The Green Bay Packers were a noted offensive scourge of the gridiron, gulping up yards by the shovelful in their storied run-to-daylight offense in those days, but this was probably the most important, certainly the most dramatic, 32 inches in all their history.

Jerry Kramer became the most famous right guard in history with that one wedge-out on the goal line, so celebrated that some people think the deodorant was named after him. Fifteen years later, people were still recognizing him in his travels around the country.

Jerry Kramer, who came out of the mountain west to play on those great Green Bay teams of Lombardi’s, immortalized them once before in a diary-type documentary, “Instant Play,” which became the most successful pro football book of its kind ever published.

Advertisement

He has returned now with a sequel, “Distant Replay,” which is published by Putnam and is a study of what becomes of the heroes when the music dies and the cheering stops.

It’s not “That Championship Season.” It’s not a story of psychological betrayal, not a story of a band of men-boys for whom life stopped on the one-yard line or a free-throw line 20 years ago. It’s not “The Boys of Winter,” a football version of Roger Kahn’s “The Boys of Summer” recounting of the 1947 Dodgers. The ’66 and ’67 Packers, who won the first two Super Bowls, were not visited with a series of catastrophic and disproportionate personal tragedies.

By and large, these boys of winter are still running to daylight, still sweeping into end zones with the ball held high, still laying those precise, crisp blocks their coach taught so well.

It seems as if almost the whole first-string line is either in the millionaire class or living as if it were. Fortunes were made in fast-food franchises, restaurants, heavy industry. Most of Lombardi’s Packers are still executive-class performers.

Kramer is reporting on a class reunion of the 1966 Packer team, the mythical green and gold gang that won the first Super Bowl.

Kramer thinks it’s a love story, but Horatio Alger would like the moral here, too.

There are a few members missing as the squad reconvenes in Green Bay for its commemorative weekend. Some are dead, others are unable to leave current posts for the long voyage home, but only one, Lionel Aldridge, is unaccounted for as the book opens.

Advertisement

He is traced down in the last chapter by a teammate, Ron Kostelnik, who puts aside his $18-million-a-year business to drive down and find the lost Lionel working in a Milwaukee post office.

Aldridge had hit bottom. He had had serious emotional problems and didn’t stay long in one place.

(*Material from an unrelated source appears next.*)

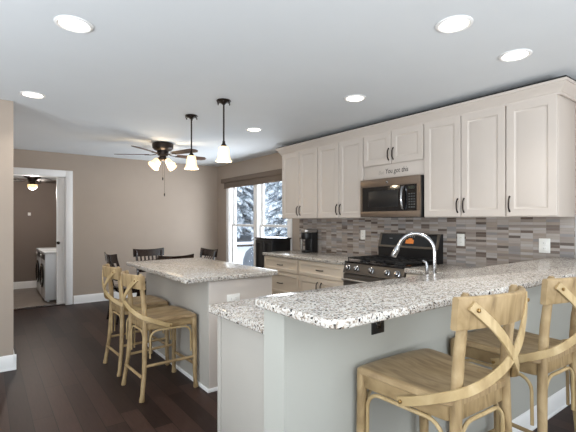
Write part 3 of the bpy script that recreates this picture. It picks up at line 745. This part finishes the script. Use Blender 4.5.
# ceiling fans
def fan(label, x, y, zc, a0, nl, R_, glow, blade_m='blade', gcol=(1, .8, .55)):
    t = thing('ceiling_fan', label, 'ceiling fan', (x, y, zc), None)
    b = MB(); b.lathe([(.001, zc), (.125, zc), (.14, zc - .01), (.145, zc - .03), (.14, zc - .075), (.115, zc - .10), (.08, zc - .112), (.075, zc - .15), (.07, zc - .175), (.04, zc - .185), (.001, zc - .186)], x, y, 32); b.build('motor_housing', 'bronze', t)
    zb = zc - .165
    for k in range(5):
        a = R(a0 + 72 * k); ca, sa = math.cos(a), math.sin(a)
        def P(r, s, z): return (x + r * ca - s * sa, y + r * sa + s * ca, zb + z)
        b = MB()
        n = 10; top = []; 
        for i in range(n + 1):
            u = i / n; r = .2 + (R_ - .2) * u; hw = .048 + .02 * u
            if u > .85: hw *= math.sqrt(max(0.05, 1 - ((u - .85) / .16) ** 2))
            top.append((r, hw))
        rings = []
        for r, hw in top:
            tl = -.2
            rings.append([P(r, -hw, -hw * tl), P(r, hw, hw * tl), P(r, hw, hw * tl + .007), P(r, -hw, -hw * tl + .007)])
        b.rings(rings); bl = b.build('blade', blade_m, t)
        b = MB(); b.strap([P(.06, 0, .02), P(.12, 0, .0), P(.17, 0, -.004), P(.25, 0, -.004)], [(0, 0, 1)] * 4, .034, .006); b.build('blade_arm', 'bronze', bl)
    b = MB(); b.lathe([(.001, zc - .18), (.045, zc - .185), (.05, zc - .21), (.04, zc - .235), (.02, zc - .25), (.001, zc - .252)], x, y, 20); lk = b.build('light_kit', 'bronze', t)
    if nl == 1:
        b = MB(); b.lathe([(.001, zc - .31), (.04, zc - .30), (.062, zc - .28), (.075, zc - .25), (.075, zc - .22), (.001, zc - .219)], x, y, 24); b.build('glass_bowl', 'glassshade', t)
    else:
        for k in range(nl):
            a = R(a0 + 17 + 360 / nl * k); d = Vector((math.cos(a), math.sin(a), -.95)).normalized()
            o0 = Vector((x, y, zc - .215)); p = o0 + Vector((math.cos(a), math.sin(a), -.2)).normalized() * .075
            b = MB(); b.tube([o0, p, p + d * .03], .012, 8); b.lathe([(.024, 0), (.027, .012), (.022, .03)], 0, 0, 14, d, p + d * .01); b.build('lamp_arm', 'bronze', t)
            b = MB(); bell(b, 0, 0, 0, .125, .062, d, p + d * .02); b.build('glass_shade', 'glassshade', t)
            b = MB(); b.lathe([(.012, 0), (.02, .03), (.026, .06), (.015, .085), (.001, .09)], 0, 0, 14, d, p + d * .03); b.build('light_bulb', 'bulb', t)
        for dx, L in ((-.012, .25), (.012, .47)):
            b = MB(); b.tube([(x + dx, y - .03, zc - .235), (x + dx, y - .03, zc - .235 - L)], .0016, 6); pc = b.build('pull_chain', 'bronze', t)
            b = MB(); b.lathe([(.001, zc - .23 - L), (.007, zc - .235 - L), (.009, zc - .255 - L), (.005, zc - .275 - L), (.001, zc - .277 - L)], x + dx, y - .03, 10); b.build('pull_knob', 'bronze', pc)
    l = bpy.data.lights.new('fan_glow', 'POINT'); l.energy = glow; l.color = gcol; l.shadow_soft_size = .06
    o = bpy.data.objects.new('fan_glow', l); COL.objects.link(o); o.parent = t; o.location = (0, 0, -.36)
    return t
fan('bronze hugger ceiling fan with bell glass lights above the dining table', 1.98, 5.57, H, 2.2, 4, .66, 11)
fan('dark ceiling fan with one lit bowl in the laundry room', .645, 8.25, 2.2, 5, 1, .55, 30, 'bronze', (1, .93, .85))

# ------------------------------------------------------------------ stools
def make_stool(name, label, S, group):
    """faces +Y, origin on the floor under the seat centre; S = seat height"""
    t = thing(name, label, 'stool', (0, 0, 0), group)
    # seat: saddle grid between two surfaces
    b = MB(); nx, ny = 16, 14
    def half(v):      # half width by v in -1..1 (back..front)
        return .182 + (.222 - .182) * (v + 1) / 2
    rows = []
    def top(px, py):
        return S - .012 * math.exp(-((px / .13) ** 2 + ((py + .03) / .13) ** 2)) + .006 * max(0, (py / .2)) * math.cos(px / .22 * 1.57) - .010 * max(0, (py - .16) / .06) ** 2
    def outline(k, n, ins=0.0):
        pass
    poly = []
    rc = .035
    pts = [(-.185, -.20, .05), (.185, -.20, .05), (.222, .218, .03), (-.222, .218, .03)]
    m = len(pts)
    for i in range(m):
        p0, p1, p2 = Vector(pts[i - 1][:2]), Vector(pts[i][:2]), Vector(pts[(i + 1) % m][:2]); r = pts[i][2]
        a = p1 + (p0 - p1).normalized() * r; c = p1 + (p2 - p1).normalized() * r
        for k in range(6):
            s = k / 5; poly.append(((1 - s) ** 2) * a + 2 * s * (1 - s) * p1 + s * s * c)
        for k in range(1, 5):
            nxt = Vector(pts[(i + 1) % m][:2]); rn = pts[(i + 1) % m][2]; e2 = nxt + (p1 - nxt).normalized() * rn
            poly.append(c + (e2 - c) * (k / 5))
    fr = [0.0, .25, .5, .7, .85, .95, 1.0]
    rings = []
    for f in fr[1:][::-1]: pass
    up = [[(p.x * f, p.y * f, top(p.x * f, p.y * f) - (.004 if f == 1.0 else 0)) for p in poly] for f in (.02, .2, .4, .6, .78, .9, .975, 1.0)]
    lowr = [[(p.x * f, p.y * f, top(p.x * f, p.y * f) - .028 + (.004 if f == 1.0 else 0)) for p in poly] for f in (1.0, .97, .5, .02)]
    b.rings(up + lowr); b.build('seat', 'oakseat', t, smooth=50)
    # apron
    b = MB(); z1, z0 = S - .026, S - .085
    b.rings([[(p.x * .9, p.y * .93, z0) for p in poly], [(p.x * .92, p.y * .95, z0 + .004) for p in poly], [(p.x * .92, p.y * .95, z1) for p in poly], [(p.x * .9, p.y * .93, z1) for p in poly]])
    b.build('apron', 'oak', t, smooth=50)
    # front legs, each a mesh
    for s in (-1, 1):
        b = MB()
        path = [(s * .195, .20, S - .03), (s * .197, .202, S * .6), (s * .203, .203, S * .25), (s * .208, .205, .05), (s * .211, .207, .012), (s * .212, .208, 0)]
        b.tube(path, [.021, .021, .018, .0165, .02, .019], 12); b.build('leg', 'oak', t)
    # back legs rising into posts
    for s in (-1, 1):
        b = MB()
        path = [(s * .208, -.232, 0), (s * .207, -.231, .012), (s * .204, -.226, .05), (s * .186, -.205, S * .35), (s * .160, -.19, S * .75), (s * .15, -.188, S), (s * .15, -.196, S + .13), (s * .152, -.211, S + .25), (s * .152, -.222, S + .338), (s * .152, -.223, S + .348)]
        b.tube(path, [.0185, .02, .0165, .017, .0195, .02, .019, .0175, .015, .009], 14); b.build('back_leg', 'oak', t)
    # curved top rail behind the posts
    b = MB(); rr = []; n = 20
    for i in range(n + 1):
        x = -.203 + .406 * i / n; q = (x / .203) ** 2; yb = -.285 + .073 * q; crown = .006 * (1 - q)
        zl, zh = S + .232 + .012 * (1 - q), S + .340 + crown; th = .011
        lean = -.008; rd = .006
        rr.append([(x, yb - th + rd * .6, zl), (x, yb - th, zl + rd), (x, yb - th + lean, zh - rd), (x, yb - th + lean + rd, zh), (x, yb + th + lean - rd, zh), (x, yb + th + lean, zh - rd), (x, yb + th, zl + rd), (x, yb + th - rd * .6, zl)])
    b.rings(rr); b.build('top_rail', 'oak', t, smooth=40)
    # crossed bentwood straps
    for s in (-1, 1):
        off = -.008 * (1 + s) / 2
        def back(x, z): return -.285 + .073 * (x / .203) ** 2 - .011 - .008 * (z - .232) / .11 - .0048
        q0 = [(.172, .315), (.155, .30), (.125, .272), (.085, .237)]
        pts = [(s * x, back(x, z) + s * off_, S + z) for x, z in q0 for off_ in (0,)]
        pts += [(s * .035, -.300, S + .178), (s * -.015, -.294, S + .122), (s * -.07, -.276, S + .080), (s * -.125, -.250, S + .048), (s * -.162, -.220, S + .026), (s * -.189, -.178, S + .006), (s * -.202, -.12, S - .020), (s * -.209, -.06, S - .046), (s * -.2125, -.015, S - .062), (s * -.214, .0, S - .066)]
        nrm = [(s * .62, -1, .1), (s * .56, -1, .1), (s * .45, -1, .1), (s * .3, -1, .1), (0, -1, .1), (-s * .1, -1, 0), (-s * .35, -1, 0), (-s * .6, -1, 0), (-s * 1, -.8, 0), (-s * 1, -.45, 0), (-s * 1, -.22, 0), (-s * 1, -.1, 0), (-s * 1, -.1, 0), (-s * 1, -.1, 0)]
        off = 0
        pts = [(x, y + off, z) for x, y, z in pts]
        # smooth the path
        for _ in range(2):
            q = [Vector(pts[0])]
            nn = [Vector(nrm[0])]
            for (a, c), (na, nc) in zip(zip(pts, pts[1:]), zip(nrm, nrm[1:])):
                a, c, na, nc = Vector(a), Vector(c), Vector(na), Vector(nc)
                q += [a * .75 + c * .25, a * .25 + c * .75]; nn += [na * .75 + nc * .25, na * .25 + nc * .75]
            q.append(Vector(pts[-1])); nn.append(Vector(nrm[-1])); pts, nrm = q, nn
        b = MB(); b.strap(pts, nrm, .034, .009); st = b.build('cross_strap', 'oakpale', t, smooth=40)
        b = MB(); b.lathe([(.007, 0), (.007, .006), (.004, .008), (.001, .0085)], 0, 0, 10, (0, -1, 0), (s * .155, back(.155, .30) - .003, S + .300)); b.build('screw', 'brass', st); b = MB(); b.lathe([(.007, 0), (.007, .006), (.004, .008), (.001, .0085)], 0, 0, 10, (-s, 0, 0), (s * -.217, -.012, S - .0625))
        b.build('screw', 'brass', st)
    # stretchers
    zs = .20
    def lp(front, s, z):
        k = z / S
        return Vector((s * (.212 - .014 * k), .217 - .015 * k, z)) if front else Vector((s * (.208 - .058 * min(1, k * .95)), -.232 + .045 * min(1, k), z))
    for s in (-1, 1):
        b = MB(); b.tube([lp(False, s, zs + .05), lp(True, s, zs + .05)], .011, 10); b.build('stretcher', 'oak', t)
    b = MB(); b.tube([lp(True, -1, zs - .02), lp(True, 1, zs - .02)], .012, 10); b.build('foot_rest', 'oak', t)
    b = MB(); b.tube([lp(False, -1, zs - .03), lp(False, 1, zs - .03)], .011, 10); b.build('stretcher', 'oak', t)
    # bent inverted-U braces below the apron
    def brace(p, q):
        p, q = Vector(p), Vector(q); L = (q - p).length; d = (q - p).normalized(); zt = S - .094; r = .06
        pts = [p + d * .012 + Vector((0, 0, S - .30))]
        pts.append(p + d * .014 + Vector((0, 0, zt - r)))
        for k in range(1, 6):
            a = R(180 - 18 * k); pts.append(p + d * (.014 + r + r * math.cos(a)) + Vector((0, 0, zt - r + r * math.sin(a))))
        for k in range(0, 6):
            a = R(90 - 18 * k); pts.append(p + d * (L - .014 - r + r * math.cos(a)) + Vector((0, 0, zt - r + r * math.sin(a))))
        pts.append(p + d * (L - .012) + Vector((0, 0, S - .30)))
        b = MB(); b.tube(pts, .0075, 8); b.build('bent_brace', 'oakpale', t)
    for s in (-1, 1): brace((s * .172, -.168, 0), (s * .198, .182, 0))
    brace((-.178, .202, 0), (.178, .202, 0)); brace((-.145, -.192, 0), (.145, -.192, 0))
    return t
def place(t, x, y, rot):
    t.location = (x, y, 0); t.rotation_euler = (0, 0, R(rot))
bs0 = make_stool('bar_stool', 'weathered oak cross-back bar stool at the bar, nearest its rounded end', .77, 'oak stools at the raised bar')
place(bs0, 1.399, .915, -2.5)
dup(bs0, (2.068, .912, 0), R(-3), 'weathered oak cross-back bar stool at the right edge of the picture', 'oak stools at the raised bar')
cs0 = make_stool('counter_stool', 'low oak cross-back stool at the near end of the island', .60, 'oak stools at the island')
place(cs0, 1.15, 3.283, -87)
dup(cs0, (1.148, 3.915, 0), R(-87), 'low oak cross-back stool at the far end of the island', 'oak stools at the island')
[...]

He was sleeping in the streets when someone lifted his Super Bowl ring from him, but he has regained his pass rush on life by the time Kramer catches up to him.

“You need anything?” Kramer asks.

“I don’t need money,” Aldridge tells him. “I need people. I need friends. I need family. People need people, not money.”

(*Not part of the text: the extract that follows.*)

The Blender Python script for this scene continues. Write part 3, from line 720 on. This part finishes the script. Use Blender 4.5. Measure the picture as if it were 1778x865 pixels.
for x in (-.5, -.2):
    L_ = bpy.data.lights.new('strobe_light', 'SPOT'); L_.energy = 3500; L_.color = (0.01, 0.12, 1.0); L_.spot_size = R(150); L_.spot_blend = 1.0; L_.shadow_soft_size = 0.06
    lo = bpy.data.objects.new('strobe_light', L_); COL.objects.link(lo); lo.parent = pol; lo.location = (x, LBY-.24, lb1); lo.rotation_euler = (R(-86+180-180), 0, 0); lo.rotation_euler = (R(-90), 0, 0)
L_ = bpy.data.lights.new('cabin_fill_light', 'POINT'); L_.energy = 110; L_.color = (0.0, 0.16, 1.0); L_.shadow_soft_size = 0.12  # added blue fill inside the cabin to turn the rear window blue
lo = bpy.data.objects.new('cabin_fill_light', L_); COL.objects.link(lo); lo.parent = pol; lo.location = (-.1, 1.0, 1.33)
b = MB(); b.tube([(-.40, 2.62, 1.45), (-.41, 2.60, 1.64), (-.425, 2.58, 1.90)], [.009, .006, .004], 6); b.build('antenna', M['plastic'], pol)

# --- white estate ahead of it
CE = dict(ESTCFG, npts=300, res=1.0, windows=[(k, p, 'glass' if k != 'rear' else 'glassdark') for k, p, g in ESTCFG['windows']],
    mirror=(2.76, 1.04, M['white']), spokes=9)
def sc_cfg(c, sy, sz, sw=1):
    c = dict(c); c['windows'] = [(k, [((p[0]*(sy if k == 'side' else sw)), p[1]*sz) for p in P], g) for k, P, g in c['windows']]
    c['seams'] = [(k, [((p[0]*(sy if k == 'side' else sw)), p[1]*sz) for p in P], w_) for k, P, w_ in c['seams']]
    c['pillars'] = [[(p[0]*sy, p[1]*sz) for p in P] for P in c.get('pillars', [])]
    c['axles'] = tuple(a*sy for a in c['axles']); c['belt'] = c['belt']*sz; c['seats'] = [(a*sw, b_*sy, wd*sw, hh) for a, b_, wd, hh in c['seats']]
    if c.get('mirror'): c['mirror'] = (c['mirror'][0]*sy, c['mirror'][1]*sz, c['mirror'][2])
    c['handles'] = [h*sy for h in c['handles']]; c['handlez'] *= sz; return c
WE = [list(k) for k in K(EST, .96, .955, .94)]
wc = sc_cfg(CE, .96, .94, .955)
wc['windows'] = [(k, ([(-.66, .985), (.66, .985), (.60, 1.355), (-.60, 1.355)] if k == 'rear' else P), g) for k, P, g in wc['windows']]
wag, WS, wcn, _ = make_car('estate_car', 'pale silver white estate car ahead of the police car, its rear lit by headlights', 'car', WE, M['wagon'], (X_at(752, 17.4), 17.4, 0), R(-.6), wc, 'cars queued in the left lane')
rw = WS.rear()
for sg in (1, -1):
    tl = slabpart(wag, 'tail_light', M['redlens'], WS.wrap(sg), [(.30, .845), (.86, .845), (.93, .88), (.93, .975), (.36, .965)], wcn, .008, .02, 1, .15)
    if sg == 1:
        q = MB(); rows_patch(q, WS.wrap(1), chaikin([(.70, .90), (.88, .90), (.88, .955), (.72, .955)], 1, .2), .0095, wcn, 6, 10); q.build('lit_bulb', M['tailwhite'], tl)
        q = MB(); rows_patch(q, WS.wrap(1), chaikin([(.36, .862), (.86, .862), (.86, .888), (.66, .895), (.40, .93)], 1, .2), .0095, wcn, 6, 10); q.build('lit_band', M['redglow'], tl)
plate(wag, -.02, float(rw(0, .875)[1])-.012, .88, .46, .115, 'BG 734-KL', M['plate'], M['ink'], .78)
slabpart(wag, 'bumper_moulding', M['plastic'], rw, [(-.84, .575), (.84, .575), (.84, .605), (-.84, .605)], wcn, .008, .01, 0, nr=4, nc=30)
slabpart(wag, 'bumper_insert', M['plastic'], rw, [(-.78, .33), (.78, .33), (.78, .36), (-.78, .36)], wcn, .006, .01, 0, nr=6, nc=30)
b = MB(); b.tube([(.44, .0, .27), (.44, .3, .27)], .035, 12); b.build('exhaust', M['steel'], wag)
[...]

In a sense, these old grads are still playing for the old man. When Dave Robinson, who played linebacker, is denied a beer distributorship, he heeds not despair but Lombardi-isms.

“The greatest glory is not in never falling, it’s in getting up,” he remembers the coach telling him. “I got up,” Robinson tells Kramer. “I got my distributorship.”

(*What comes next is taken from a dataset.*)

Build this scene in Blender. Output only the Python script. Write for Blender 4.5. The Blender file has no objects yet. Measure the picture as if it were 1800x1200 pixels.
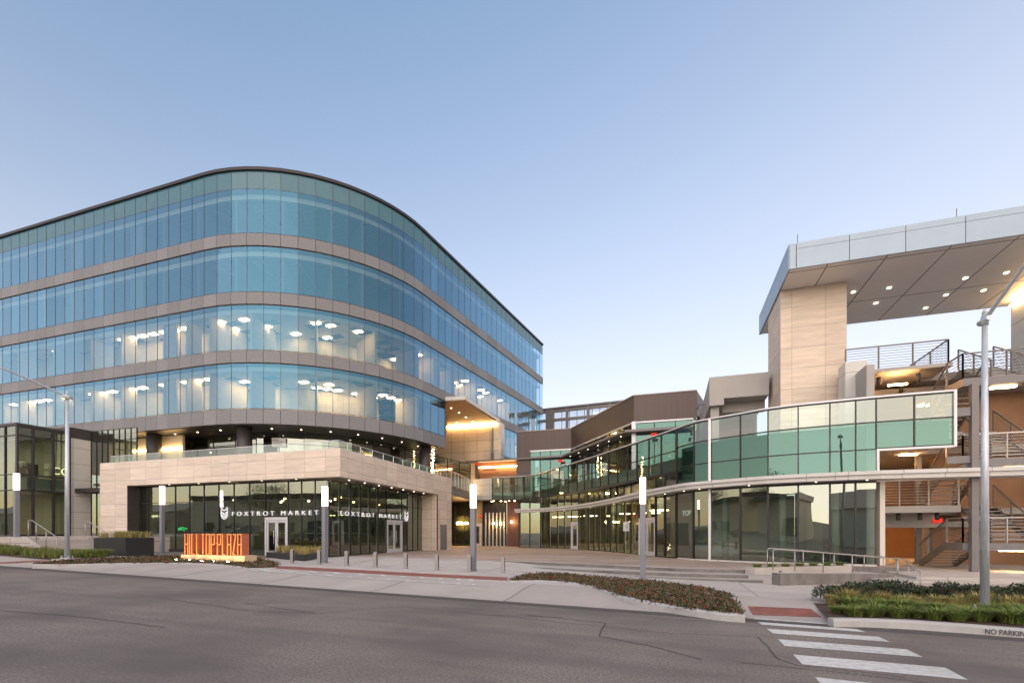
import bpy, bmesh, math, random
from mathutils import Vector, Matrix
random.seed(7)
R = math.radians
C = bpy.context.scene.collection
sc = bpy.context.scene

# ------------------------------------------------------------------ camera
CAMZ, F, CX, HY = 2.04, 850.0, 900.0, 936.0
cd = bpy.data.cameras.new('camera'); cam = bpy.data.objects.new('camera', cd); C.objects.link(cam)
cam.location = (0, 0, CAMZ); cam.rotation_euler = (R(90), 0, 0)
cd.sensor_width = 36; cd.lens = 17.0; cd.shift_y = 336/1800; cd.clip_end = 3000; cd.clip_start = 0.1
sc.camera = cam

# ------------------------------------------------------------------ dusk sky
SUN_EL, SUN_AZ = R(4.0), R(203)           # behind the camera, slightly left (azimuth clockwise from +Y)
w = bpy.data.worlds.new('World'); sc.world = w; w.use_nodes = True
wn = w.node_tree.nodes; wl = w.node_tree.links
bg = wn['Background']; bg.inputs[1].default_value = 0.15
sky = wn.new('ShaderNodeTexSky'); sky.sky_type = 'NISHITA'; sky.sun_disc = False
sky.sun_elevation = SUN_EL; sky.sun_rotation = SUN_AZ; sky.air_density = 1.0; sky.dust_density = 2.0; sky.ozone_density = 2.4
def vm(op, a, b, c=None):
    n = wn.new('ShaderNodeVectorMath'); n.operation = op
    for i, x in enumerate((a, b) if c is None else (a, b, c)):
        if isinstance(x, (tuple, list)): n.inputs[i].default_value = x
        else: wl.new(x, n.inputs[i])
    return n.outputs[0]
def fm(op, a, b=0.0):
    n = wn.new('ShaderNodeMath'); n.operation = op
    for i, x in enumerate((a, b)):
        if isinstance(x, (int, float)): n.inputs[i].default_value = x
        else: wl.new(x, n.inputs[i])
    return n.outputs[0]
soft = vm('DIVIDE', sky.outputs[0], vm('MULTIPLY_ADD', sky.outputs[0], (1.0,.75,.5), (1,1,1)))   # shoulder: the glow near the sun is held back
soft = vm('MULTIPLY', soft, (1.0,1.02,1.02))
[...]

Kramer writes: “The answer has to be Lombardi. The fierceness of Lombardi--combined with the smallness of the city in which we played--forced upon us a camaraderie and a closeness that, nurtured by victory, grew into love.”

Advertisement

A Packer who turned to coaching uses Lombardi-isms to turn his players from uncertainty to determination. “Fatigue makes cowards of us all,” he quotes the coach. “Winning is just a habit. Unfortunately, so is losing.”

Willie Davis, the defensive end who became a Los Angeles business tycoon with distributorships, radio stations and a seat on the board of MGM, remembers Lombardi stressing the positive aspects of rejection.

“Willie,” he asked Davis, tears welling in his eyes, “do you know I applied for the coaching job at Notre Dame twice and never got so much as an acknowledgement to my letter?”

It was Notre Dame’s turn to cry by then, but Jerry Kramer’s book is an affirmation that leadership does not die with the leader.

The Green Bay Packers of 1967 are still trying to please the coach. In a sense, they’re succeeding. As usual, they’re winning. As the coach said, it’s the only thing.